• [STATED GOAL]: Set down all of the data that follows word for word, without the images.

• [SUPPLIED DATA]:
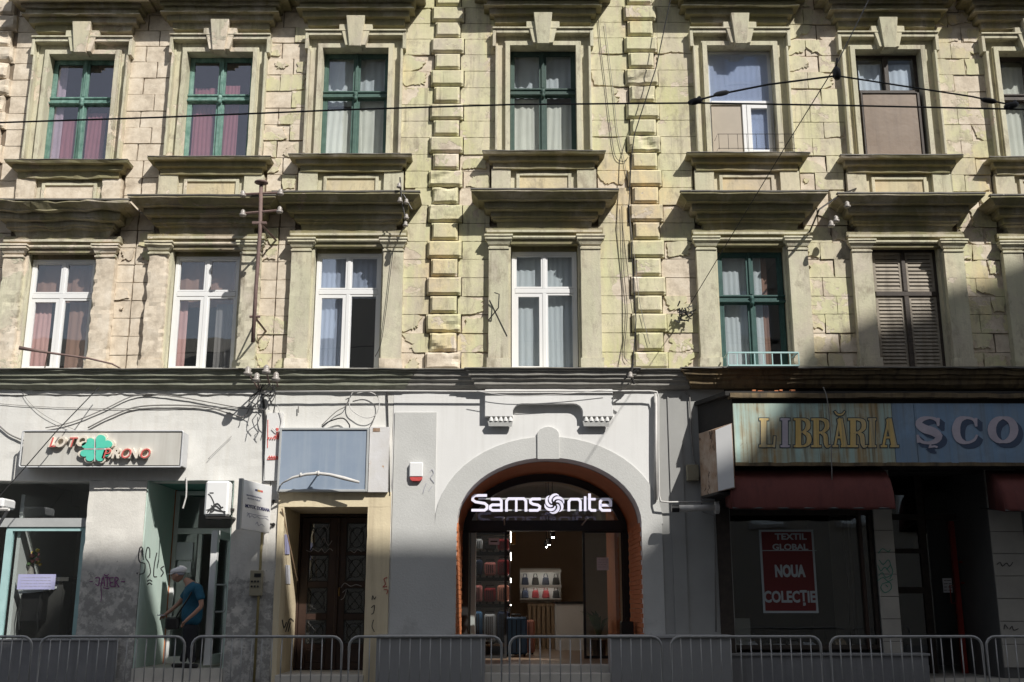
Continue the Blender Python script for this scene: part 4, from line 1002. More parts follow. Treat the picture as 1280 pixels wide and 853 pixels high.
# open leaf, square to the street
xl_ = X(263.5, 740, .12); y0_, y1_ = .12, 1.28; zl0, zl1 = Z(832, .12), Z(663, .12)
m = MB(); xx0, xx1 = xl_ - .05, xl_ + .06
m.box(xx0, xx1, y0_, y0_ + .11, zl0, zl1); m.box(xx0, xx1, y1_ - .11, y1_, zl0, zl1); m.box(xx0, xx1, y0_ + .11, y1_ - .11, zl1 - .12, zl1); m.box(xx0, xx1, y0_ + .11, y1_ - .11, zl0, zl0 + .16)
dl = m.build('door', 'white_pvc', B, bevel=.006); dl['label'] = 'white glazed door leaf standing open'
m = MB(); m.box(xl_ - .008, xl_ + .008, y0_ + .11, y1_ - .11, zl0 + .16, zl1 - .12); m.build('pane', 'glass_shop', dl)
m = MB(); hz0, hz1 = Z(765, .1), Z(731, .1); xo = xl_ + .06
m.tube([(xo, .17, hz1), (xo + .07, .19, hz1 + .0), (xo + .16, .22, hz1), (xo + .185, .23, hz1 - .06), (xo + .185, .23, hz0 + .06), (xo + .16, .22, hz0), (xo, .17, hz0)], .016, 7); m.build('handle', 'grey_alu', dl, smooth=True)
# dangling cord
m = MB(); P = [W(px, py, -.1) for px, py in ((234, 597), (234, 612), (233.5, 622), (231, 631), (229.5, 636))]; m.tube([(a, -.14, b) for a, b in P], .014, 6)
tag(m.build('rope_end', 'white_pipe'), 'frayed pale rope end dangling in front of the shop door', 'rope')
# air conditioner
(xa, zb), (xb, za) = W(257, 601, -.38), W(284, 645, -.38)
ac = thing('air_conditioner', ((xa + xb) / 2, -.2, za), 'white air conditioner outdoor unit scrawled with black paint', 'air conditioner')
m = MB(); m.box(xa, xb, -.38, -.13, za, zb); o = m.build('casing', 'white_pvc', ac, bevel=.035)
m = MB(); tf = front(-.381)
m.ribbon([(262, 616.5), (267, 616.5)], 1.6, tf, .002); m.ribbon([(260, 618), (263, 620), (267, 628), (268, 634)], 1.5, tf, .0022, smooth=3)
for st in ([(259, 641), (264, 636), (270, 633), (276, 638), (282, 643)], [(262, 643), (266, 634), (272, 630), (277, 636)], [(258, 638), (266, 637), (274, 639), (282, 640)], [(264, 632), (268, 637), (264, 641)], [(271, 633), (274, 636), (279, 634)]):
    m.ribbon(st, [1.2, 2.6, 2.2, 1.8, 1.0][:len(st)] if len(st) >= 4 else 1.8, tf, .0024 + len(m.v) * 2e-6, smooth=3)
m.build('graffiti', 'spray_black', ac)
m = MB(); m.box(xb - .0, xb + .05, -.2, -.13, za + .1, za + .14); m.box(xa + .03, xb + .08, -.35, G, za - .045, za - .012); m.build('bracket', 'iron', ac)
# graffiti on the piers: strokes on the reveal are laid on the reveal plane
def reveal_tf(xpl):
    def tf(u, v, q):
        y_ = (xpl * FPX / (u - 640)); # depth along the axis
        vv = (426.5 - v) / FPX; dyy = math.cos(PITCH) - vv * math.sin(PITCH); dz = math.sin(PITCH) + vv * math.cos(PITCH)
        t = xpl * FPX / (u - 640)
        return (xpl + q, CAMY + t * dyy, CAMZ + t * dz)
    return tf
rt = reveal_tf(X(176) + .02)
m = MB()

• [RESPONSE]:
Continue the Blender Python script for this scene: part 4, from line 1002. More parts follow. Treat the picture as 1280 pixels wide and 853 pixels high.
# open leaf, square to the street
xl_ = X(263.5, 740, .12); y0_, y1_ = .12, 1.28; zl0, zl1 = Z(832, .12), Z(663, .12)
m = MB(); xx0, xx1 = xl_ - .05, xl_ + .06
m.box(xx0, xx1, y0_, y0_ + .11, zl0, zl1); m.box(xx0, xx1, y1_ - .11, y1_, zl0, zl1); m.box(xx0, xx1, y0_ + .11, y1_ - .11, zl1 - .12, zl1); m.box(xx0, xx1, y0_ + .11, y1_ - .11, zl0, zl0 + .16)
dl = m.build('door', 'white_pvc', B, bevel=.006); dl['label'] = 'white glazed door leaf standing open'
m = MB(); m.box(xl_ - .008, xl_ + .008, y0_ + .11, y1_ - .11, zl0 + .16, zl1 - .12); m.build('pane', 'glass_shop', dl)
m = MB(); hz0, hz1 = Z(765, .1), Z(731, .1); xo = xl_ + .06
m.tube([(xo, .17, hz1), (xo + .07, .19, hz1 + .0), (xo + .16, .22, hz1), (xo + .185, .23, hz1 - .06), (xo + .185, .23, hz0 + .06), (xo + .16, .22, hz0), (xo, .17, hz0)], .016, 7); m.build('handle', 'grey_alu', dl, smooth=True)
# dangling cord
m = MB(); P = [W(px, py, -.1) for px, py in ((234, 597), (234, 612), (233.5, 622), (231, 631), (229.5, 636))]; m.tube([(a, -.14, b) for a, b in P], .014, 6)
tag(m.build('rope_end', 'white_pipe'), 'frayed pale rope end dangling in front of the shop door', 'rope')
# air conditioner
(xa, zb), (xb, za) = W(257, 601, -.38), W(284, 645, -.38)
ac = thing('air_conditioner', ((xa + xb) / 2, -.2, za), 'white air conditioner outdoor unit scrawled with black paint', 'air conditioner')
m = MB(); m.box(xa, xb, -.38, -.13, za, zb); o = m.build('casing', 'white_pvc', ac, bevel=.035)
m = MB(); tf = front(-.381)
m.ribbon([(262, 616.5), (267, 616.5)], 1.6, tf, .002); m.ribbon([(260, 618), (263, 620), (267, 628), (268, 634)], 1.5, tf, .0022, smooth=3)
for st in ([(259, 641), (264, 636), (270, 633), (276, 638), (282, 643)], [(262, 643), (266, 634), (272, 630), (277, 636)], [(258, 638), (266, 637), (274, 639), (282, 640)], [(264, 632), (268, 637), (264, 641)], [(271, 633), (274, 636), (279, 634)]):
    m.ribbon(st, [1.2, 2.6, 2.2, 1.8, 1.0][:len(st)] if len(st) >= 4 else 1.8, tf, .0024 + len(m.v) * 2e-6, smooth=3)
m.build('graffiti', 'spray_black', ac)
m = MB(); m.box(xb - .0, xb + .05, -.2, -.13, za + .1, za + .14); m.box(xa + .03, xb + .08, -.35, G, za - .045, za - .012); m.build('bracket', 'iron', ac)
# graffiti on the piers: strokes on the reveal are laid on the reveal plane
def reveal_tf(xpl):
    def tf(u, v, q):
        y_ = (xpl * FPX / (u - 640)); # depth along the axis
        vv = (426.5 - v) / FPX; dyy = math.cos(PITCH) - vv * math.sin(PITCH); dz = math.sin(PITCH) + vv * math.cos(PITCH)
        t = xpl * FPX / (u - 640)
        return (xpl + q, CAMY + t * dyy, CAMZ + t * dz)
    return tf
rt = reveal_tf(X(176) + .02)
m = MB()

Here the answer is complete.